Le Sénat a modifié les modalités du « fléchage » des candidats à l'intercommunalité sur deux points principaux destinés :

- à assouplir la constitution des listes par un « déstockage » encadré.

Afin de permettre une meilleure répartition des fonctions entre le conseil municipal et le conseil communautaire, les candidats communautaires pourront être désignés au-delà des premiers de la liste municipale à condition, afin de préserver la sincérité du choix des électeurs, qu'ils soient inscrits dans leur totalité dans les trois premiers cinquièmes des candidats à la commune ;

- à individualiser, sur le bulletin de vote, les candidats à l'intercommunalité afin de renforcer la lisibilité du scrutin.

En outre, le Sénat avait tenu compte de l'existence de secteurs municipaux à Lyon et Marseille ainsi que du sectionnement électoral dans les communes de moins de 30 000 habitants pour la répartition des sièges attribués à la commune au sein de l'intercommunalité et le fléchage des candidats.

Ces principes ont été retenus par l'Assemblée nationale en deuxième puis en nouvelle lecture.

Reste le règlement des vacances de siège dans les communes régies par le scrutin majoritaire, qui font l'objet d'un mécanisme différent dans chacune des deux assemblées : le Sénat, poursuivant son souci de favoriser la répartition des fonctions communale et intercommunale a retenu l'ordre du tableau de la municipalité sauf le cas de renoncement exprès au mandat intercommunal, auquel cas le conseil municipal désignerait le remplaçant. L'Assemblée nationale préfère à ce système celui du tableau dans tous les cas mais en différenciant les hypothèses (cessation du seul mandat communautaire ; cessation concomitante du mandat de maire ou d'adjoint) : l'ordre du tableau serait adapté à chacune de ces circonstances.


Des compléments substantiels adoptés par les députés

En première lecture, l'Assemblée nationale a complété le présent projet de loi par diverses mesures qui ne sont pas toutes de nature électorale.

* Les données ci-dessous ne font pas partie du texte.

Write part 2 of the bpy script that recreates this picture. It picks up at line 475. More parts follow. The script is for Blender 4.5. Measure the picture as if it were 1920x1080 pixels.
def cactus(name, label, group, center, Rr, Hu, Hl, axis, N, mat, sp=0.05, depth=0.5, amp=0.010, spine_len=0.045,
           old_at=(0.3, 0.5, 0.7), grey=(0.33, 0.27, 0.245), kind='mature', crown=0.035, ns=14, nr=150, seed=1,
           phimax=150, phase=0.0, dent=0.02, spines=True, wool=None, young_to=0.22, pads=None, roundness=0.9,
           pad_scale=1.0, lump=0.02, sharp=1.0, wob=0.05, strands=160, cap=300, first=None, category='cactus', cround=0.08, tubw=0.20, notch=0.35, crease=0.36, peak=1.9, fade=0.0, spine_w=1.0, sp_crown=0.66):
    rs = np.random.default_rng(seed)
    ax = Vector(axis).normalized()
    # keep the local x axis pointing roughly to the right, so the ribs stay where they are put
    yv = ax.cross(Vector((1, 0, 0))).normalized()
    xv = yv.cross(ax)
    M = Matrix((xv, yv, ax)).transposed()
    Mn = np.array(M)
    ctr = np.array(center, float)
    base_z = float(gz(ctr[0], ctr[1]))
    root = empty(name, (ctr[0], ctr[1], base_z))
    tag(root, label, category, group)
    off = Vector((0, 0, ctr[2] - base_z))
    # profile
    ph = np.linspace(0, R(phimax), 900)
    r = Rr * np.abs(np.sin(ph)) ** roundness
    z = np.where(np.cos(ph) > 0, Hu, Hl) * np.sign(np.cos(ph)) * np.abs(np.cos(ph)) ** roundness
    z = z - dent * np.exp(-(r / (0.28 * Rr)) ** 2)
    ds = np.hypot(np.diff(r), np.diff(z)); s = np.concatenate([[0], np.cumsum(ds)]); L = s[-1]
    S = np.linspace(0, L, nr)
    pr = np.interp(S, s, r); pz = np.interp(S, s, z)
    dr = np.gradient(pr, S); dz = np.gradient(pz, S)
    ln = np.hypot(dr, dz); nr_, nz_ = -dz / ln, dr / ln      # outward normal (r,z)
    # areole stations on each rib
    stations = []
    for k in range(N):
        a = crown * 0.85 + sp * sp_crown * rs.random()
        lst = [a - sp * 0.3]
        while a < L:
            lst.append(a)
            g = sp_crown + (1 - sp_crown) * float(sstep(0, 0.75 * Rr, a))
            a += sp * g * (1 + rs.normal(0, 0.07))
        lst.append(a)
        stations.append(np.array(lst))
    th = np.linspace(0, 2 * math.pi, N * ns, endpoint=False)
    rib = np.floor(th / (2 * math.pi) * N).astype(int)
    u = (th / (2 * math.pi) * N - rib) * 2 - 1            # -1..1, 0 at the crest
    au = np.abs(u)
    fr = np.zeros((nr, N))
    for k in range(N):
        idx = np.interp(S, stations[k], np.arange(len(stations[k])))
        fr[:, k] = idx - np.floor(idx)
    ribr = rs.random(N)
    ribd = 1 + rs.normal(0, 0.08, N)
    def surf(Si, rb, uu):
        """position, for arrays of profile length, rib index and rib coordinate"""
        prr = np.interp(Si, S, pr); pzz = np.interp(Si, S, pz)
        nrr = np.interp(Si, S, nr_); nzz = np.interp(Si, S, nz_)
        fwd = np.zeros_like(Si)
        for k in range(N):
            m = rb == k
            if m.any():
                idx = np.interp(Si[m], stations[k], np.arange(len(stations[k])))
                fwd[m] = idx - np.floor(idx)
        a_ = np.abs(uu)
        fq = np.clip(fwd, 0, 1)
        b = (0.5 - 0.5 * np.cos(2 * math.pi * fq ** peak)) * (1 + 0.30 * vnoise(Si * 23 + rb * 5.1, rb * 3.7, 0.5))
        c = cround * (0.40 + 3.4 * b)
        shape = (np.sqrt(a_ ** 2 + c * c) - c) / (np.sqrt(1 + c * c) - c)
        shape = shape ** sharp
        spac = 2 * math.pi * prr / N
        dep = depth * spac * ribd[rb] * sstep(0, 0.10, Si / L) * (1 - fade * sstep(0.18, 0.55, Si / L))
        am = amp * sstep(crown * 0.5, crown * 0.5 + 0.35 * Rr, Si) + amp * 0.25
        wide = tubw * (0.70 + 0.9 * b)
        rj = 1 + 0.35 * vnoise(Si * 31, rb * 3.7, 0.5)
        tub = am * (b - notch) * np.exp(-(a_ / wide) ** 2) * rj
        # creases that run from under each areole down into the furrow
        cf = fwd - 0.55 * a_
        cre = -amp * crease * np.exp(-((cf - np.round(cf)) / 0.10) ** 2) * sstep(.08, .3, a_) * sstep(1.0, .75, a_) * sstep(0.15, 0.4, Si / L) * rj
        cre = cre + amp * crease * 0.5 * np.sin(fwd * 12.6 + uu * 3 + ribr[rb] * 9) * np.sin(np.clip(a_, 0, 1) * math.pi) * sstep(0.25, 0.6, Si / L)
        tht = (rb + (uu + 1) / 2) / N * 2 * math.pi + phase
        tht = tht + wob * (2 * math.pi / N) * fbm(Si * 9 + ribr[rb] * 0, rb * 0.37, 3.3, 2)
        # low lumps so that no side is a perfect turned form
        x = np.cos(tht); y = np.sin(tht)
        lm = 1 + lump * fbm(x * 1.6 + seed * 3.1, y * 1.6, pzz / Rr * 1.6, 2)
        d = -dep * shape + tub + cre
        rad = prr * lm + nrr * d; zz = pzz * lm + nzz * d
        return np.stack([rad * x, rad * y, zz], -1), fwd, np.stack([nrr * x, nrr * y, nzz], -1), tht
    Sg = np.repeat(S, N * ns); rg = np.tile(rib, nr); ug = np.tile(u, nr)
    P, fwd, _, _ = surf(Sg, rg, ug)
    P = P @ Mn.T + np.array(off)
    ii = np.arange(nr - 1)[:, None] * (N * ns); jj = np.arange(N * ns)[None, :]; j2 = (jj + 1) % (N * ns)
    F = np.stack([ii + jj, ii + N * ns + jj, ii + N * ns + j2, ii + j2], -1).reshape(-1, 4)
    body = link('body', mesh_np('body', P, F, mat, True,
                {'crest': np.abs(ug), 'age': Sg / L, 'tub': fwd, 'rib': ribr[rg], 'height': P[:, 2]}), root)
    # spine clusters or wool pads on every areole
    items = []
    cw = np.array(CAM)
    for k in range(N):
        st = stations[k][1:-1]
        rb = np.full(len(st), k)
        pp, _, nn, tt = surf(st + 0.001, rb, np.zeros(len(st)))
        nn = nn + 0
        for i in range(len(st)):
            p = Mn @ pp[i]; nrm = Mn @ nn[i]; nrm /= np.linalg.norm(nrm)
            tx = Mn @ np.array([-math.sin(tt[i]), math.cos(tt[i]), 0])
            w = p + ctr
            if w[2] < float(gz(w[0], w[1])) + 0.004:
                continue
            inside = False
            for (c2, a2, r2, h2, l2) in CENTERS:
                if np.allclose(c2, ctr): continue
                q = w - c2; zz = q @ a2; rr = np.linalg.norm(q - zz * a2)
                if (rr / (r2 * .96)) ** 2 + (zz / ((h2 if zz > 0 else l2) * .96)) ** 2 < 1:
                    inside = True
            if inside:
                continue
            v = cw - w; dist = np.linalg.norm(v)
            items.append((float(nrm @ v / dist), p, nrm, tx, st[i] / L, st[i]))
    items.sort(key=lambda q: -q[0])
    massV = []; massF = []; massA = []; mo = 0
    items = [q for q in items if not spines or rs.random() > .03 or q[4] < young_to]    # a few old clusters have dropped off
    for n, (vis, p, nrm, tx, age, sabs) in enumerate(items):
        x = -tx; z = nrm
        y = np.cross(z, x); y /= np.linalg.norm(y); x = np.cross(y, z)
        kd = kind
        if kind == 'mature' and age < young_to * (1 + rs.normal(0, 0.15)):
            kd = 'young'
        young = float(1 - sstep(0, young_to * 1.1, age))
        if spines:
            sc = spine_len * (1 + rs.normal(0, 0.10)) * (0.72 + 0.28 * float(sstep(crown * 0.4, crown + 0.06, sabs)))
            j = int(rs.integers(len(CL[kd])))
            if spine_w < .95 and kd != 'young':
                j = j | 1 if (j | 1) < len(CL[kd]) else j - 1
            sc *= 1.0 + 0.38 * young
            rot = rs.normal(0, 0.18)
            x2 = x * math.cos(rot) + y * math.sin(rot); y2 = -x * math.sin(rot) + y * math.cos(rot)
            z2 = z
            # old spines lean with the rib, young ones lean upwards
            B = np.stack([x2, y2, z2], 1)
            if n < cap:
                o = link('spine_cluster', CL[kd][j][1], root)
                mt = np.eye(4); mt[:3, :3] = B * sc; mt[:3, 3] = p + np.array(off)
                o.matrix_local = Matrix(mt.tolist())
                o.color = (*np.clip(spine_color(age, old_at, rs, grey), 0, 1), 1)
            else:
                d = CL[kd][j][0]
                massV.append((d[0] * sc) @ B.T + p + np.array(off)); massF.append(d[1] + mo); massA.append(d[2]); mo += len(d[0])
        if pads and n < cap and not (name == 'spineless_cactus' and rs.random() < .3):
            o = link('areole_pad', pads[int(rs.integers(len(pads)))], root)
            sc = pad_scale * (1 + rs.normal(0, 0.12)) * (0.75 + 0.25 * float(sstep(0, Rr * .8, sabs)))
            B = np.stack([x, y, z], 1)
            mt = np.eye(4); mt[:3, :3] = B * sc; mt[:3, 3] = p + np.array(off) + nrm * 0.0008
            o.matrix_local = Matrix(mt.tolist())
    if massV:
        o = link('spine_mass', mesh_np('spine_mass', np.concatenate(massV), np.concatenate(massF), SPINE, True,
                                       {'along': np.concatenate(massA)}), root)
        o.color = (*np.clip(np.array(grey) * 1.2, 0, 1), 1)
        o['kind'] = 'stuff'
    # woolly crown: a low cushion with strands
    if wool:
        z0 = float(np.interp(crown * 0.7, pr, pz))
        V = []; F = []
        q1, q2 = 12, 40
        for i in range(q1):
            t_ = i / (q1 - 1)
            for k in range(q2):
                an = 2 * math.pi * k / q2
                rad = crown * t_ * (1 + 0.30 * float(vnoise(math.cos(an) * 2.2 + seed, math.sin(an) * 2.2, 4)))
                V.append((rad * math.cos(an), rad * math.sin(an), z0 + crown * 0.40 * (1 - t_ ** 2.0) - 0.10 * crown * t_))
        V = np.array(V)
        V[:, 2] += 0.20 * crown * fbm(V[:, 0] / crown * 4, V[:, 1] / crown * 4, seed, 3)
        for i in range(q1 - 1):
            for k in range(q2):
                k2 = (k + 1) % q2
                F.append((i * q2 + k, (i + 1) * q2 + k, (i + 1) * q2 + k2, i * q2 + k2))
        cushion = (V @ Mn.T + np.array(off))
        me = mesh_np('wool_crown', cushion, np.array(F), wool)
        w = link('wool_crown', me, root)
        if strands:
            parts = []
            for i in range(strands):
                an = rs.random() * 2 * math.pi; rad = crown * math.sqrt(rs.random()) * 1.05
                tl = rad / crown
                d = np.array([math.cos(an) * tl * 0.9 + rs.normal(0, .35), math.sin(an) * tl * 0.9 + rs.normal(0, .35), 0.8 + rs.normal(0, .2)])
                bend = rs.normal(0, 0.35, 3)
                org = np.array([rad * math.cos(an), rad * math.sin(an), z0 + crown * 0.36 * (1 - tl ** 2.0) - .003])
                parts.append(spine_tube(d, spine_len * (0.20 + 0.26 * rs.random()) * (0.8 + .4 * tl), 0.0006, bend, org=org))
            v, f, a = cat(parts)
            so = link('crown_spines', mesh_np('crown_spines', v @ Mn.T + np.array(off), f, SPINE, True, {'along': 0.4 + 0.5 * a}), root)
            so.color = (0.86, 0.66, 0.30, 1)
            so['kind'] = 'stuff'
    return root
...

Il s'agit notamment de la modification du régime de l'écrêtement indemnitaire, initiée par le Sénat dans d'autres textes parallèlement débattus, et de la double dérogation temporaire aux critères démographiques de création d'une communauté d'agglomération.

Lors de son dernier examen, tout en s'en tenant aux principes qui l'ont guidée tout au long de la navette, votre commission des lois , sur la proposition de son rapporteur, a opéré divers ajustements au texte que lui ont transmis les députés.

Sur la question du scrutin binominal , votre commission a réaffirmé, à l'instar de ce qu'elle avait déjà indiqué en première et en deuxième lecture, que la modernisation du mode de scrutin des futurs conseillers départementaux permettrait à la fois de favoriser la parité dans les assemblées départementales et de mettre fin aux écarts démographiques que connaissent aujourd'hui la grande majorité des conseils généraux, ce qui est contraire au principe constitutionnel d'égal accès aux suffrages.

En revanche, votre commission, à l'initiative de votre rapporteur, a rétabli les dispositions qu'elle avait adoptées en seconde lecture, tendant à élargir le principe selon lequel toute commune de moins de 3 500 habitants ne peut être découpée en plusieurs cantons à toute commune dont la population serait inférieure au dixième de la population moyenne des cantons. Cette disposition permet de prendre en compte les spécificités démographiques des départements les plus peuplés.

Pour le volet communal , la commission a maintenu le régime en vigueur des sections électorales ainsi que l'effectif présent des conseils municipaux.

Puis elle a rectifié les modalités du fléchage des conseillers communautaires , appellation finalement retenue par les députés et à la détermination de laquelle auront contribué les deux assemblées au fil de la navette.

D'une part, la commission a maintenu le régime assoupli des vacances de siège dans les communes de moins de 1 000 habitants, adopté par le Sénat en deuxième lecture. D'autre part, elle a procédé à une coordination dans le collège électoral sénatorial afin de tenir compte de la transformation en communes déléguées des communes associées qui, par le jeu de la répartition des sièges au sein de l'organe délibérant de l'intercommunalité, ne se verraient attribuer aucun siège.

La commission des lois a adopté le projet de loi ainsi rédigé.